The people of Lake St. Martin First Nation lived on their land for hundreds of years. That all changed in 2011, when the government of Manitoba diverted flood waters onto their territory in order to save Winnipeg. It flooded their homes and threatened their traditional way of life. It left 1,400 people displaced in their own country, forced to live a life of limbo that has continued to this day. Photographer Michelle Siu has spent years documenting the human toll and resilience of Lake St. Martin.
Mould seeps through the ceilings of a home at the Lake St. Martin reserve. The homes have since been condemned and torn down.
Kassidy Pelletier, 16, walks through her childhood home on the reserve to see the house before it is demolished. Kassidy was doing dishes in this kitchen when she heard about the evacuation; on her short return visit, she found her house had been looted and vandalized, like many other homes on the reserve.
A water-filled road on Lake St. Martin reserve.
Twelve-year-old Bille-Rose Sanderson sits in the room at Place Louis Riel hotel that she shares with her mother. One other evacuee her age resides in the hotel while other families are dispersed across the city. Without a vehicle she and her mother are more isolated to the hotel and unable to visit family and friends.
Families which are used to living in a small community are now dispersed across the city and children wake up at early hours to be picked up at a make-shift school for Lake St. Martin students that run from kindergarten to grade nine.
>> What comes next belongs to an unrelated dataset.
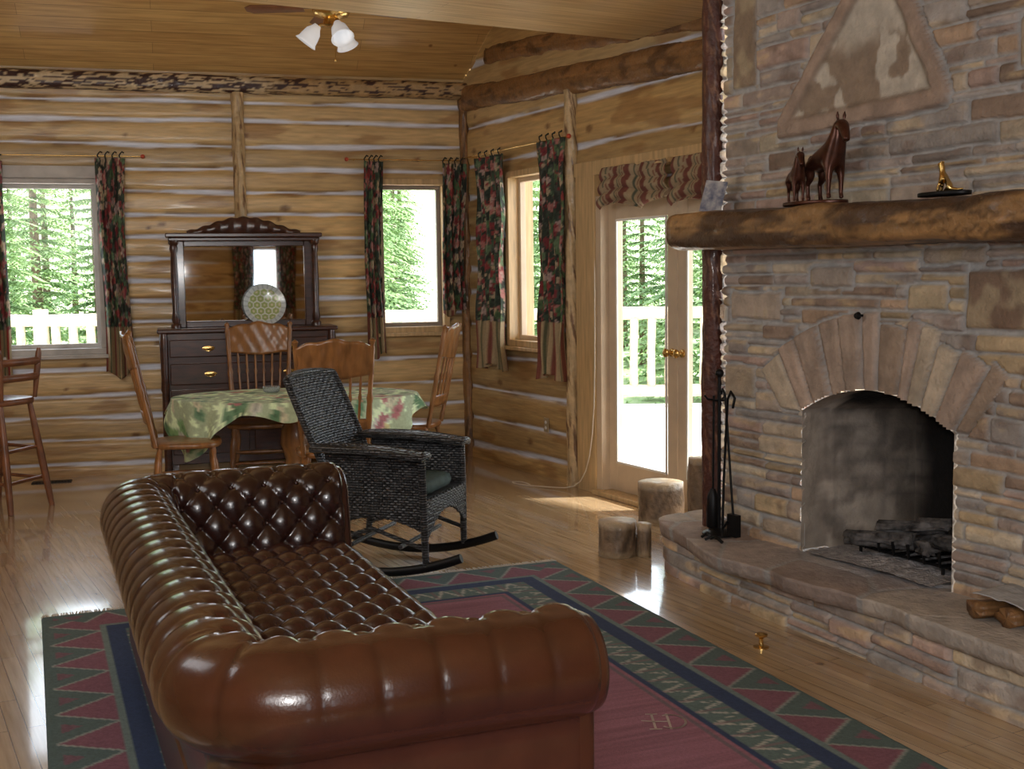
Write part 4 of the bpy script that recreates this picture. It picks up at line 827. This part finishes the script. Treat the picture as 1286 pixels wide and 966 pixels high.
for z,k in((.2,.187),(.42,.17)):
    for a,b in(((-k,-k),(k,-k)),((k,-k),(k,k)),((k,k),(-k,k)),((-k,k),(-k,-k))): mb=MB();mb.tube([(a[0],a[1],z),(b[0],b[1],z+.01)],.013,8);mb.obj('rung',STOOLWOOD,bs)
# ------------------------------------------------------------------ ceiling fan
fn=thing('ceiling_fan','wood and brass ceiling fan with three frosted glass lamp shades','ceiling fan',T(-1.15,8.0,3.30,10))
mb=MB();mb.tube([(0,0,.1),(0,0,.92)],.013,10);mb.obj('downrod',BRASS,fn)
mb=MB();mb.lathe([(.03,-.07),(.06,-.06),(.05,-.02),(.11,.0),(.125,.03),(.12,.08),(.06,.11),(.02,.13)]);mb.obj('motor_housing',BRASS,fn)
for k in range(5):
    a=2*PI*k/5+.45;mb=MB();R_=Matrix.Rotation(a,4,'Z')@Matrix.Rotation(math.radians(9),4,'X')
    mb.slab([(.18,-.05),(.30,-.06),(.52,-.065),(.56,-.03),(.56,.03),(.52,.065),(.30,.06),(.18,.05)],-.004,.004,.002);mb.box(.08,.24,-.015,.015,.003,.010);mb.v=[tuple(R_@Vector(q)+Vector((0,0,.05))) for q in mb.v];mb.obj('blade',STOOLWOOD,fn)
for k in range(3):
    a=2*PI*k/3+.9;c_,s_=math.cos(a),math.sin(a)
    mb=MB();mb.tube([(0,0,-.05),(c_*.07,s_*.07,-.055),(c_*.10,s_*.10,-.07)],.01,8);mb.obj('lamp_arm',BRASS,fn)
    A=Vector((c_*.09,s_*.09,-.06));d_=Vector((c_*.6,s_*.6,-.8)).normalized()
    mb=MB();pr=[(0,.022),(.02,.03),(.05,.05),(.09,.058),(.12,.062),(.14,.075)];mb.tube([A+d_*t for t,_ in pr],[r_ for _,r_ in pr],18,cap=False);mb.obj('lamp_shade',MILK,fn,solid=.004,label='frosted tulip glass shade')
mb=MB();mb.tube([(.02,0,-.07),(.02,0,-.28)],.002,5);mb.ball((.02,0,-.285),.009,5);mb.obj('pull_chain',BRASS,fn)
# ------------------------------------------------------------------ small wall things
def outlet(mw,x,z):
    e=thing('wall_outlet','brass colored electrical outlet plate on the log wall','outlet',mw@T(x,-.045,z));mb=MB();mb.box(-.035,.035,-.008,0,-.057,.057);mb.obj('plate',M('brassplate',(.45,.35,.22),.35,metal=.3),e,bevel=.003,smooth=False)
    for zz in(-.022,.022): mb=MB();mb.slab([(.015*math.cos(a),.013*math.sin(a)) for a in np.linspace(0,2*PI,14,endpoint=False)],0,.003,.001);mb.v=[(q[0],-.008-q[2],zz+q[1]) for q in mb.v];mb.obj('socket',WHITE,e)
outlet(RT,1.43,.42)
e=thing('floor_vent','dark metal floor register by the log wall','vent',BK@T(-3.5,-.25,0));mb=MB();mb.box(-.15,.15,-.05,.05,0,.006)
for k in range(12): mb.box(-.14+k*.024,-.13+k*.024,-.04,.04,.006,.010)
mb.obj('grille',BLACKIRON,e,smooth=False)
mb=MB();mb.tube([(2.23,-.10,1.75),(2.23,-.10,1.2),(2.22,-.10,.6),(2.17,-.11,.25),(2.08,-.13,.05),(1.98,-.2,.012),(1.8,-.28,.008),(1.6,-.42,.008),(1.45,-.40,.008),(1.5,-.30,.008),(1.7,-.34,.008)],.005,6)
cb_=mb.obj('extension_cord',CABLE,mw=RT,sub=1);tag(cb_,'thin beige cord running down the door casing onto floor','cord')
# ------------------------------------------------------------------ exterior
mb=MB();mb.add([(-16,2,-.08),(16,2,-.08),(16,15.3,-.08),(-16,15.3,-.08)],[(0,1,2,3)]);mb.add([(-16,15.3,-.08),(16,15.3,-.08),(16,15.3,-.5),(-16,15.3,-.5)],[(0,1,2,3)])
dk_=mb.obj('deck',DECKW,smooth=False);tag(dk_,'sunlit pale wooden deck outside the log house','deck')
mb=MB();mb.grid(20,20,lambda u,v:(-60+120*u,15.2+70*v,-.7+16*v*v+.3*math.sin(u*20)*v));g_=mb.obj('forest_ground',GROUND);tag(g_,'grassy forest slope behind the house','ground')
rail=thing('deck_railing','peeled log deck railing with vertical log balusters','railing',T(0,15.0,-.08))
for z in(1.18,.20): roughlog('log_rail',(-12,0,z),(9,0,z),.075,.075,'deck',parent=rail,seed=int(z*10),nu=200)
bal=roughlog('baluster',(0,0,.2),(0,0,1.18),.048,.048,'deck',parent=rail,seed=3,nu=14,amp=.014);bal.location.x=-12
for q in [i*.22 for i in range(-54,41)]:
    b2=bal.copy();COL.objects.link(b2);b2.parent=rail;b2.location.x=q
for q in range(-12,10,3):
    roughlog('rail_post',(q+.1,0,0),(q+.1,0,1.32),.09,.09,'deck',parent=rail,seed=q+30,nu=14)
def tree(seed,h,label):
    rng=random.Random(seed);e=thing('conifer_tree',label,'tree',Matrix.Identity(4),'conifers behind the deck')
    mb=MB();mb.tube([(0,0,0),(.03,0,h*.5),(0,0,h)],[h*.017,h*.011,.01],8);mb.obj('trunk',TRUNK,e)
    mb=MB();n=int(h*5.5)
    for w_ in range(n):
        t=(w_+.5)/n;z=h*(.03+.97*t);Rr=1.05*(1-t)**.7+.08
        for b in range(10):
            a=rng.uniform(0,2*PI);l_=Rr*rng.uniform(.65,1.08);dr=rng.uniform(.1,.5);c_,s_=math.cos(a),math.sin(a)
            m_=9
            for k in range(m_):
                u=(k+.6)/m_;cx_,cy_,cz_=c_*l_*u,s_*l_*u,z-dr*l_*u*u
                for sd in(-1,1):
                    wl=(.06+.14*(1-u))*rng.uniform(.7,1.2);px_,py_=-s_*sd,c_*sd
                    tip=(cx_+px_*wl+c_*wl*.6,cy_+py_*wl+s_*wl*.6,cz_-wl*rng.uniform(.1,.8));q=l_/m_*.8
                    mb.add([(cx_-c_*q*.5,cy_-s_*q*.5,cz_),(cx_+c_*q*.6,cy_+s_*q*.6,cz_),tip],[(0,1,2)])
    mb.obj('foliage',LEAF,e,smooth=False);return e
tv=[tree(1,6.4,'green spruce tree behind the deck'),tree(2,5.4,'shorter green spruce tree behind the deck')]
rng=random.Random(5);first=[True,True];spots=[]
for row in range(7):
    Y0=18.0+2.6*row;x=-.58*Y0+(row%2)*1.2
    while x<.40*Y0: spots.append((x+rng.uniform(-.1,.1),Y0+rng.uniform(-.1,.1)));x+=2.75
for i,(x,y) in enumerate(spots):
    v=i%2;v_=(y-15.2)/70;z=-.75+16*v_*v_;mw=T(x,y,z,rng.uniform(0,360))@Matrix.Scale(rng.uniform(.9,1.04),4)
    if first[v]: tv[v].matrix_world=mw;first[v]=False
    else: copytree(tv[v],mw)
# ------------------------------------------------------------------ light
wd=bpy.data.worlds.new('sky');scn.world=wd;wd.use_nodes=True;nt=wd.node_tree;bg=nt.nodes['Background']
sky=nt.nodes.new('ShaderNodeTexSky');sky.sky_type='HOSEK_WILKIE';sky.turbidity=3;sky.sun_direction=(.6,.1,.8)
mx=nt.nodes.new('ShaderNodeMix');mx.data_type='RGBA';mx.inputs[0].default_value=.6;mx.inputs[7].default_value=(.85,.93,1,1);nt.links.new(sky.outputs[0],mx.inputs[6]);nt.links.new(mx.outputs[2],bg.inputs[0]);bg.inputs[1].default_value=6.5
def light(name,kind,loc,target,energy,color=(1,1,1),size=1,sy=None):
    l=bpy.data.lights.new(name,kind);l.energy=energy;l.color=color;o=bpy.data.objects.new(name,l);COL.objects.link(o);o.location=loc
    d_=Vector(target)-Vector(loc);o.rotation_euler=d_.to_track_quat('-Z','Y').to_euler()
    if kind=='AREA':
        l.size=size
        if sy: l.shape='RECTANGLE';l.size_y=sy
    return o
s_=light('sun','SUN',(10,8,14),(10-.80,8-.05,14-1.05),10,(1,.97,.9));s_.data.angle=.03
light('room_fill','AREA',(.3,-1.8,3.0),(-.3,7,1.3),92,(.97,.98,1),3.0,1.4)  # added fill from behind the camera, no real fixture
light('left_fill','AREA',(-3.2,3.5,2.9),(0,7,.8),30,(.95,.97,1),2.5,1.2)  # unseen fill lamp added on the left
light('ceiling_fill','AREA',(-2.6,5.2,2.2),(-1.6,9,4.0),20,(1,.95,.86),1.5,1.0)  # added lamp aimed up to brighten the ceiling, stands in for bounce
light('camera_flash','AREA',(.05,.0,1.72),(0,7,1.5),32,(1,.98,.96),.06)
scn.view_settings.view_transform='Standard';scn.view_settings.exposure=0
VICE News Canada is spending this week focusing on the Indigenous water crisis. Read more here.
Margaret Traverse, who has lived on Lake St. Martin Reserve all her life and has been shuffled to numerous hotels over the past two years, speaks on the phone as house keeping cleans her hotel room.
Margaret Traverse prays at a Christian church service in Winnipeg. She attends church services multiple times a week as it is one of the few opportunities she has to leave her hotel, located far from the city centre.
Lake St. Martin band members watch as election votes for their chief and council are tabulated. Incumbent Chief Adrian Sinclair was re-elected at the makeshift Lake St. Martin school in Winnipeg. The long displacement has divided the community in many ways and this was palpable during the elections.
Four students graduate grade nine at Lake St. Martin school in Winnipeg. The evacuation and the transition into city life particularly impacts teens as the school saw grade nine attendance drop from 18 students in 2011 to six in 2012 and four in 2013.
Diane Sinclair, 47 years, whose 21-year-old daughter Alexis took her life weeks after the evacuation, visits her daughter’s grave with her granddaughter Danielle Sinclair-Traverse at the now-condemned Lake St. Martin reserve. The mother of nine cares for the four-year-old following her daughter’s death. At least 92 community members have died during the past six years and are never to return to their ancestral land.
Commercial fisherman Gordon Beardy, right, and Clifford Sumner, left, stand in a boat full of pickerel as they fish on Dauphin River near Lake St. Martin reserve. Clifford has been fishing since he was a child and this is his first season back since the evacuation. The men cast the nets and return the following day to untangle the fish individually by hand.
Four-year-old Danielle Sinclair-Traverse tours the old flooded out Lake St. Martin school with her grandmother. Due to the condition of the school students had used classroom portables prior to the evacuation.